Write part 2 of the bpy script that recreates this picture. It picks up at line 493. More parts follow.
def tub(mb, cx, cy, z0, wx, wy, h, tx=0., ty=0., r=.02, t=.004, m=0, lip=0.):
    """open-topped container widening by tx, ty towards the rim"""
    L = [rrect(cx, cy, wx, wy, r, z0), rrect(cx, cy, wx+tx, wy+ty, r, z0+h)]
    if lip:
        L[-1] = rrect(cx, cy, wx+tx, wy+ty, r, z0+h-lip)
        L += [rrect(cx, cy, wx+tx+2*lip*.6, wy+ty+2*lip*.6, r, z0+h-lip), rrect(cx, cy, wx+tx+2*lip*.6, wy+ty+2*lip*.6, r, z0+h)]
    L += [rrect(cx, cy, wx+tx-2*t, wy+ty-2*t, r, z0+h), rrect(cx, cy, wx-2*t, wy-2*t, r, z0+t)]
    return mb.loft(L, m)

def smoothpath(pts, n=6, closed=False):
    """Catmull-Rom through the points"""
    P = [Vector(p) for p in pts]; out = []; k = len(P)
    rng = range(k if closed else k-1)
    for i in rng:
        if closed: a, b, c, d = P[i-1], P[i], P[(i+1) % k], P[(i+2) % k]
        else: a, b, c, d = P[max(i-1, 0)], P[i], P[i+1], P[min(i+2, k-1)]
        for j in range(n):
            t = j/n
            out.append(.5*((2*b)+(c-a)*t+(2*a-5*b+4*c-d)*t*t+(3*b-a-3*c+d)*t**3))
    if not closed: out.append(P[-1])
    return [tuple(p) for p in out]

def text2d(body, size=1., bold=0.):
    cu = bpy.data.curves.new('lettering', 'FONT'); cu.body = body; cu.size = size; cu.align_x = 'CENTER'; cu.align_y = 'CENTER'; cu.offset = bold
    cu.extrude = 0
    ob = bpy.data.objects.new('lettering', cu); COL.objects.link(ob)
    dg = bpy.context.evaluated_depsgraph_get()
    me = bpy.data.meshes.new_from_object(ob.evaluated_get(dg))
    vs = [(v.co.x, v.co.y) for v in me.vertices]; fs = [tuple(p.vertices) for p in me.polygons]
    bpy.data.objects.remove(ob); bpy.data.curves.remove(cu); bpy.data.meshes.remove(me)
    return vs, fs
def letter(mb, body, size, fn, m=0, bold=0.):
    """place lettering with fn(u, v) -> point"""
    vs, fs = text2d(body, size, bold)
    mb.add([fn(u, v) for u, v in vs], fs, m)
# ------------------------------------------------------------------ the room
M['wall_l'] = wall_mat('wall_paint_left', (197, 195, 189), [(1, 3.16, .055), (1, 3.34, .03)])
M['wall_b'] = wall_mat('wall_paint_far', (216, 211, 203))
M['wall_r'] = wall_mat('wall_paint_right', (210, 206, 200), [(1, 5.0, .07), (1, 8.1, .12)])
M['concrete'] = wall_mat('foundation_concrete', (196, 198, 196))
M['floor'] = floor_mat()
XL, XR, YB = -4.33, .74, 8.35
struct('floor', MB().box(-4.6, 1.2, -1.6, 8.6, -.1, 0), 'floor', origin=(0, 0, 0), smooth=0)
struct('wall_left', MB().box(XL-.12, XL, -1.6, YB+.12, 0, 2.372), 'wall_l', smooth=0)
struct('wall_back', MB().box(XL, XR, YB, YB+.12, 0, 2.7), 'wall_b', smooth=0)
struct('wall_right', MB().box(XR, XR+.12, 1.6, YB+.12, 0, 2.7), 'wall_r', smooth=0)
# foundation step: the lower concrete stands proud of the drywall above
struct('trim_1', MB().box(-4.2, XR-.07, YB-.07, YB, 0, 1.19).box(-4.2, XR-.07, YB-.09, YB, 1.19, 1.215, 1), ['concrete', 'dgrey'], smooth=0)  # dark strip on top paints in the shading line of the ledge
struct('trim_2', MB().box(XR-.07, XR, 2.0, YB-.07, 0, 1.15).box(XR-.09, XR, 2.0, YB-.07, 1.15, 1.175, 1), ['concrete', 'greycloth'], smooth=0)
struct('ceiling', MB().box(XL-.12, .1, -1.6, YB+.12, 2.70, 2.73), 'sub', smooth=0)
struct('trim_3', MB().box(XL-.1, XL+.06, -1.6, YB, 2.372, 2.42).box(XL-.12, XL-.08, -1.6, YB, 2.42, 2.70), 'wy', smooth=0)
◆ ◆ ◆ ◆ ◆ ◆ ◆
**Task prompt**
Everything from the first line of the data through the line containing "return [tuple(p) for p in out]" should be echoed exactly. Add nothing.

**The answer**
Write part 2 of the bpy script that recreates this picture. It picks up at line 493. More parts follow.
def tub(mb, cx, cy, z0, wx, wy, h, tx=0., ty=0., r=.02, t=.004, m=0, lip=0.):
    """open-topped container widening by tx, ty towards the rim"""
    L = [rrect(cx, cy, wx, wy, r, z0), rrect(cx, cy, wx+tx, wy+ty, r, z0+h)]
    if lip:
        L[-1] = rrect(cx, cy, wx+tx, wy+ty, r, z0+h-lip)
        L += [rrect(cx, cy, wx+tx+2*lip*.6, wy+ty+2*lip*.6, r, z0+h-lip), rrect(cx, cy, wx+tx+2*lip*.6, wy+ty+2*lip*.6, r, z0+h)]
    L += [rrect(cx, cy, wx+tx-2*t, wy+ty-2*t, r, z0+h), rrect(cx, cy, wx-2*t, wy-2*t, r, z0+t)]
    return mb.loft(L, m)

def smoothpath(pts, n=6, closed=False):
    """Catmull-Rom through the points"""
    P = [Vector(p) for p in pts]; out = []; k = len(P)
    rng = range(k if closed else k-1)
    for i in rng:
        if closed: a, b, c, d = P[i-1], P[i], P[(i+1) % k], P[(i+2) % k]
        else: a, b, c, d = P[max(i-1, 0)], P[i], P[i+1], P[min(i+2, k-1)]
        for j in range(n):
            t = j/n
            out.append(.5*((2*b)+(c-a)*t+(2*a-5*b+4*c-d)*t*t+(3*b-a-3*c+d)*t**3))
    if not closed: out.append(P[-1])
    return [tuple(p) for p in out]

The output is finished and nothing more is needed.